§ REQUIREMENTS
Each line of the material must be repeated precisely, with the pictures left out.

---

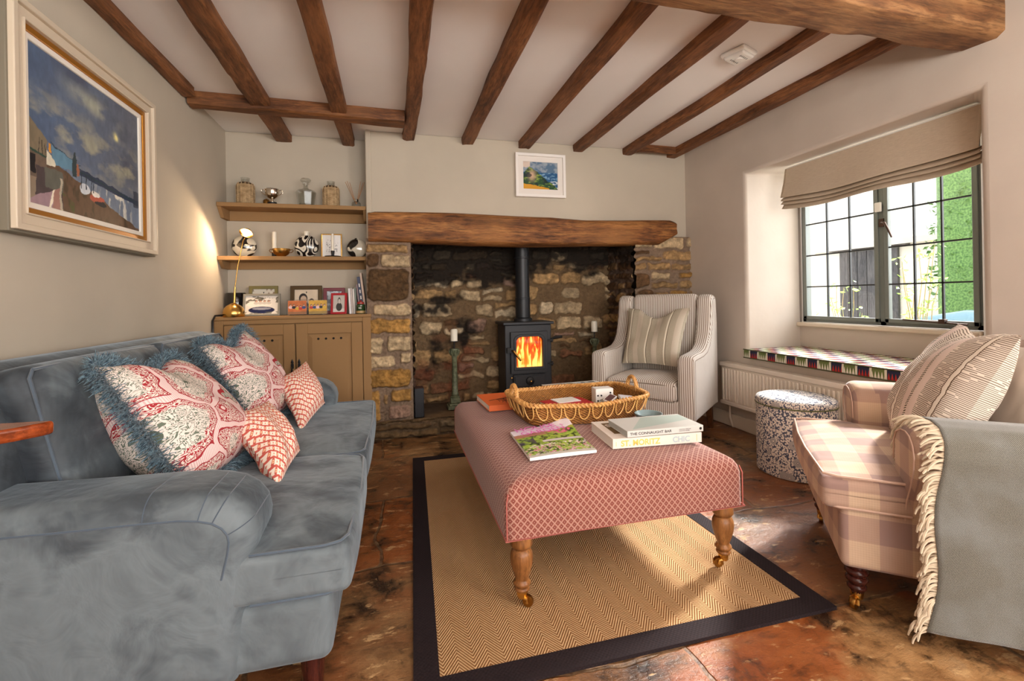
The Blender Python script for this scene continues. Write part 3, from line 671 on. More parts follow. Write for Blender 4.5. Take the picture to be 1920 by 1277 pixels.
# ------------------------------------------------------------------ window
wr = thing('window_1', None, None, (0, 0, 0)); st(wr)
Y0, Y1, Z0, Z1 = 1.705, 2.80, .785, 1.90; XW = 3.0
b = B()
for p in ((Y0, Y0+.03, Z0, Z1), (Y1-.03, Y1, Z0, Z1), (Y0, Y1, Z0, Z0+.03), (Y0, Y1, Z1-.03, Z1), (2.195, 2.235, Z0, Z1)): b.box(XW-.02, XW+.03, *p)
b.build('window_frame', LEAD, wr, bevel=.003)
zb = [Z0+.03+.229*k for k in range(1, 5)]
for nm, ya, yb in (('casement', 2.232, 2.782), ('casement', 1.718, 2.198)):
    b = B(); s_ = .026
    for p in ((ya, ya+s_, Z0+.02, Z1-.02), (yb-s_, yb, Z0+.02, Z1-.02), (ya, yb, Z0+.02, Z0+.02+s_), (ya, yb, Z1-.02-s_, Z1-.02)): b.box(XW-.032, XW-.012, *p)
    cs = b.build('casement', LEAD, wr, bevel=.003)
    b = B()
    for k in (1, 2):
        y = ya+s_+(yb-ya-2*s_)*k/3; b.box(XW-.026, XW-.014, y-.0045, y+.0045, Z0+.04, Z1-.04)
    for z in zb: b.box(XW-.026, XW-.014, ya+s_, yb-s_, z-.0045, z+.0045)
    b.build('glazing_bars', LEADD, cs)
    b = B(); b.box(XW-.021, XW-.019, ya+s_, yb-s_, Z0+.04, Z1-.04); b.build('glass_pane', PANE, cs, angle=0)
b = B(); b.tube([(XW-.045, 2.20, 1.43), (XW-.055, 2.185, 1.432), (XW-.06, 2.17, 1.425), (XW-.058, 2.15, 1.38), (XW-.05, 2.135, 1.33)], [.006, .006, .007, .006, .005], 8); b.box(XW-.04, XW-.03, 2.19, 2.22, 1.405, 1.455); b.build('latch_handle', plain('brown_metal', S(96, 78, 70), .35, .8), wr)
b = B(); b.box(XW-.05, XW-.032, 2.20, 2.24, 1.50, 1.56); b.build('window_sensor', plain('white_plastic', S(236, 234, 228), .4), wr, bevel=.006)
b = B(); b.tube([(XW-.05, 2.08, Z0+.045), (XW-.05, 1.76, Z0+.03)], .005, 6); b.box(XW-.06, XW-.035, 1.86, 1.89, Z0+.03, Z0+.055); b.build('window_stay', plain('brown_metal', (0, 0, 0)), wr)
b = B(); b.box(XI-.035, XW+.01, 1.69, 2.815, .752, .783); b.build('window_sill', SILL, wr, bevel=.008)
# exterior
GR = plaster('pale_gravel', S(225, 218, 205)); LIME = plaster('pale_limestone', S(232, 226, 214))
b = B(); b.box(3.2, 30, -12, 30, -.3, -.1); tag(st(b.build('ground_outside', GR, angle=0)))
rt = thing('stone_outbuilding', 'sunlit pale stone outbuilding seen through the window', 'building', (9, 6, -.1))
b = B(); b.box(0, 4, -.6, 6, 0, 2.1); b.build('wall', LIME, rt, angle=0)
b = B(); b.prism([(-.25, 2.05), (2.2, 4.4), (4.3, 2.1), (4.2, 2.0), (2.2, 4.25), (-.2, 1.95)], -.8, 6.2, 'y'); b.build('roof', plaster('pale_stone_roof', S(226, 220, 210)), rt, angle=0)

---

§ OUTPUT BELOW
The Blender Python script for this scene continues. Write part 3, from line 671 on. More parts follow. Write for Blender 4.5. Take the picture to be 1920 by 1277 pixels.
# ------------------------------------------------------------------ window
wr = thing('window_1', None, None, (0, 0, 0)); st(wr)
Y0, Y1, Z0, Z1 = 1.705, 2.80, .785, 1.90; XW = 3.0
b = B()
for p in ((Y0, Y0+.03, Z0, Z1), (Y1-.03, Y1, Z0, Z1), (Y0, Y1, Z0, Z0+.03), (Y0, Y1, Z1-.03, Z1), (2.195, 2.235, Z0, Z1)): b.box(XW-.02, XW+.03, *p)
b.build('window_frame', LEAD, wr, bevel=.003)
zb = [Z0+.03+.229*k for k in range(1, 5)]
for nm, ya, yb in (('casement', 2.232, 2.782), ('casement', 1.718, 2.198)):
    b = B(); s_ = .026
    for p in ((ya, ya+s_, Z0+.02, Z1-.02), (yb-s_, yb, Z0+.02, Z1-.02), (ya, yb, Z0+.02, Z0+.02+s_), (ya, yb, Z1-.02-s_, Z1-.02)): b.box(XW-.032, XW-.012, *p)
    cs = b.build('casement', LEAD, wr, bevel=.003)
    b = B()
    for k in (1, 2):
        y = ya+s_+(yb-ya-2*s_)*k/3; b.box(XW-.026, XW-.014, y-.0045, y+.0045, Z0+.04, Z1-.04)
    for z in zb: b.box(XW-.026, XW-.014, ya+s_, yb-s_, z-.0045, z+.0045)
    b.build('glazing_bars', LEADD, cs)
    b = B(); b.box(XW-.021, XW-.019, ya+s_, yb-s_, Z0+.04, Z1-.04); b.build('glass_pane', PANE, cs, angle=0)
b = B(); b.tube([(XW-.045, 2.20, 1.43), (XW-.055, 2.185, 1.432), (XW-.06, 2.17, 1.425), (XW-.058, 2.15, 1.38), (XW-.05, 2.135, 1.33)], [.006, .006, .007, .006, .005], 8); b.box(XW-.04, XW-.03, 2.19, 2.22, 1.405, 1.455); b.build('latch_handle', plain('brown_metal', S(96, 78, 70), .35, .8), wr)
b = B(); b.box(XW-.05, XW-.032, 2.20, 2.24, 1.50, 1.56); b.build('window_sensor', plain('white_plastic', S(236, 234, 228), .4), wr, bevel=.006)
b = B(); b.tube([(XW-.05, 2.08, Z0+.045), (XW-.05, 1.76, Z0+.03)], .005, 6); b.box(XW-.06, XW-.035, 1.86, 1.89, Z0+.03, Z0+.055); b.build('window_stay', plain('brown_metal', (0, 0, 0)), wr)
b = B(); b.box(XI-.035, XW+.01, 1.69, 2.815, .752, .783); b.build('window_sill', SILL, wr, bevel=.008)
# exterior
GR = plaster('pale_gravel', S(225, 218, 205)); LIME = plaster('pale_limestone', S(232, 226, 214))
b = B(); b.box(3.2, 30, -12, 30, -.3, -.1); tag(st(b.build('ground_outside', GR, angle=0)))
rt = thing('stone_outbuilding', 'sunlit pale stone outbuilding seen through the window', 'building', (9, 6, -.1))
b = B(); b.box(0, 4, -.6, 6, 0, 2.1); b.build('wall', LIME, rt, angle=0)
b = B(); b.prism([(-.25, 2.05), (2.2, 4.4), (4.3, 2.1), (4.2, 2.0), (2.2, 4.25), (-.2, 1.95)], -.8, 6.2, 'y'); b.build('roof', plaster('pale_stone_roof', S(226, 220, 210)), rt, angle=0)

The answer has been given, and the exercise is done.